Instructions to follow - Return all of the lines below exactly as they are.

Provided material -
────────────────────────────────────────

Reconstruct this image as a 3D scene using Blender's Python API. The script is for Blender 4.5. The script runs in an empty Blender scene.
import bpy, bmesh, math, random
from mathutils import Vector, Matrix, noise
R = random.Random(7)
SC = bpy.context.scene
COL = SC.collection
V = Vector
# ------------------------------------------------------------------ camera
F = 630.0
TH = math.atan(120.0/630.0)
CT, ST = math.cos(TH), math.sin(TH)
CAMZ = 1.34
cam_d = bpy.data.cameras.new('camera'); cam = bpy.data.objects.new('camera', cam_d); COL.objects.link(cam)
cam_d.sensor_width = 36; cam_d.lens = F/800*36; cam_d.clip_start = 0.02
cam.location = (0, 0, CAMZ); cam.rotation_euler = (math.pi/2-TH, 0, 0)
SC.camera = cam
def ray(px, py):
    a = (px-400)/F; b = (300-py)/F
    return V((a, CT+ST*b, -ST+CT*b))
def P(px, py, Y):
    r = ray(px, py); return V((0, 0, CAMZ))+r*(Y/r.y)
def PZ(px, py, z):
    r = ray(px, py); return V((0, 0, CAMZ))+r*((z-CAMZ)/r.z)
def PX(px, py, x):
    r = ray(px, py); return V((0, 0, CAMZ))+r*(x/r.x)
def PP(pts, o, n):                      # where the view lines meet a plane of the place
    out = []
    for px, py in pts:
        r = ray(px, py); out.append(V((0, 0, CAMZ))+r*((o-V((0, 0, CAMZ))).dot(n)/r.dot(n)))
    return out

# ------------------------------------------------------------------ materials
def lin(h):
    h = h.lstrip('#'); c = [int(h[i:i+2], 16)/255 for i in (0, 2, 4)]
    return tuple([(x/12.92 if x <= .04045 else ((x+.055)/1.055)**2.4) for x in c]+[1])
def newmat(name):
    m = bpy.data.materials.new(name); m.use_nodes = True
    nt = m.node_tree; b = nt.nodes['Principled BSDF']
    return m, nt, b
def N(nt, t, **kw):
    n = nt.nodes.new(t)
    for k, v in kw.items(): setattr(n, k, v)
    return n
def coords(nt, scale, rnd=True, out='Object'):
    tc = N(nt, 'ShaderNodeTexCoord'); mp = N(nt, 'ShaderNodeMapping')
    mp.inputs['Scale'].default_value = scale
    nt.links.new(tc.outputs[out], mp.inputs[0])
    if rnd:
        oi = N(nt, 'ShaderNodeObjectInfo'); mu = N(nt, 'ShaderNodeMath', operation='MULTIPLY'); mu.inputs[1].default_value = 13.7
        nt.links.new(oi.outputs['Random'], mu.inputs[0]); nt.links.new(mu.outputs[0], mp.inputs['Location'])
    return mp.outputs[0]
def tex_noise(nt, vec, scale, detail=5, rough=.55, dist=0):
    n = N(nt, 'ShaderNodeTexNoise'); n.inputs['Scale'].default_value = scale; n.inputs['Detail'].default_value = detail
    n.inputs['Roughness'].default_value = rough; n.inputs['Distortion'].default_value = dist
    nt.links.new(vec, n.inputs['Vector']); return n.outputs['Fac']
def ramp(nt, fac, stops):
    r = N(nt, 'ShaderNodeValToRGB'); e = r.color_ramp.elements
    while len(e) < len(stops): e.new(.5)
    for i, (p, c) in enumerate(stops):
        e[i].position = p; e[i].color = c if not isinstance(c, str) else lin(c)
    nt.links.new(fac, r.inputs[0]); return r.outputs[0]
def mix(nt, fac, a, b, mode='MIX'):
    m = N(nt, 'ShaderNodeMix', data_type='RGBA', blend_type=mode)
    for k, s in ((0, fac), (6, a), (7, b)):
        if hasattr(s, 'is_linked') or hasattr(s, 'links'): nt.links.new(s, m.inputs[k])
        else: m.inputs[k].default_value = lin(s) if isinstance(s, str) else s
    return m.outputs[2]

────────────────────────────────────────

Output -
Reconstruct this image as a 3D scene using Blender's Python API. The script is for Blender 4.5. The script runs in an empty Blender scene.
import bpy, bmesh, math, random
from mathutils import Vector, Matrix, noise
R = random.Random(7)
SC = bpy.context.scene
COL = SC.collection
V = Vector
# ------------------------------------------------------------------ camera
F = 630.0
TH = math.atan(120.0/630.0)
CT, ST = math.cos(TH), math.sin(TH)
CAMZ = 1.34
cam_d = bpy.data.cameras.new('camera'); cam = bpy.data.objects.new('camera', cam_d); COL.objects.link(cam)
cam_d.sensor_width = 36; cam_d.lens = F/800*36; cam_d.clip_start = 0.02
cam.location = (0, 0, CAMZ); cam.rotation_euler = (math.pi/2-TH, 0, 0)
SC.camera = cam
def ray(px, py):
    a = (px-400)/F; b = (300-py)/F
    return V((a, CT+ST*b, -ST+CT*b))
def P(px, py, Y):
    r = ray(px, py); return V((0, 0, CAMZ))+r*(Y/r.y)
def PZ(px, py, z):
    r = ray(px, py); return V((0, 0, CAMZ))+r*((z-CAMZ)/r.z)
def PX(px, py, x):
    r = ray(px, py); return V((0, 0, CAMZ))+r*(x/r.x)
def PP(pts, o, n):                      # where the view lines meet a plane of the place
    out = []
    for px, py in pts:
        r = ray(px, py); out.append(V((0, 0, CAMZ))+r*((o-V((0, 0, CAMZ))).dot(n)/r.dot(n)))
    return out

# ------------------------------------------------------------------ materials
def lin(h):
    h = h.lstrip('#'); c = [int(h[i:i+2], 16)/255 for i in (0, 2, 4)]
    return tuple([(x/12.92 if x <= .04045 else ((x+.055)/1.055)**2.4) for x in c]+[1])
def newmat(name):
    m = bpy.data.materials.new(name); m.use_nodes = True
    nt = m.node_tree; b = nt.nodes['Principled BSDF']
    return m, nt, b
def N(nt, t, **kw):
    n = nt.nodes.new(t)
    for k, v in kw.items(): setattr(n, k, v)
    return n
def coords(nt, scale, rnd=True, out='Object'):
    tc = N(nt, 'ShaderNodeTexCoord'); mp = N(nt, 'ShaderNodeMapping')
    mp.inputs['Scale'].default_value = scale
    nt.links.new(tc.outputs[out], mp.inputs[0])
    if rnd:
        oi = N(nt, 'ShaderNodeObjectInfo'); mu = N(nt, 'ShaderNodeMath', operation='MULTIPLY'); mu.inputs[1].default_value = 13.7
        nt.links.new(oi.outputs['Random'], mu.inputs[0]); nt.links.new(mu.outputs[0], mp.inputs['Location'])
    return mp.outputs[0]
def tex_noise(nt, vec, scale, detail=5, rough=.55, dist=0):
    n = N(nt, 'ShaderNodeTexNoise'); n.inputs['Scale'].default_value = scale; n.inputs['Detail'].default_value = detail
    n.inputs['Roughness'].default_value = rough; n.inputs['Distortion'].default_value = dist
    nt.links.new(vec, n.inputs['Vector']); return n.outputs['Fac']
def ramp(nt, fac, stops):
    r = N(nt, 'ShaderNodeValToRGB'); e = r.color_ramp.elements
    while len(e) < len(stops): e.new(.5)
    for i, (p, c) in enumerate(stops):
        e[i].position = p; e[i].color = c if not isinstance(c, str) else lin(c)
    nt.links.new(fac, r.inputs[0]); return r.outputs[0]
def mix(nt, fac, a, b, mode='MIX'):
    m = N(nt, 'ShaderNodeMix', data_type='RGBA', blend_type=mode)
    for k, s in ((0, fac), (6, a), (7, b)):
        if hasattr(s, 'is_linked') or hasattr(s, 'links'): nt.links.new(s, m.inputs[k])
        else: m.inputs[k].default_value = lin(s) if isinstance(s, str) else s
    return m.outputs[2]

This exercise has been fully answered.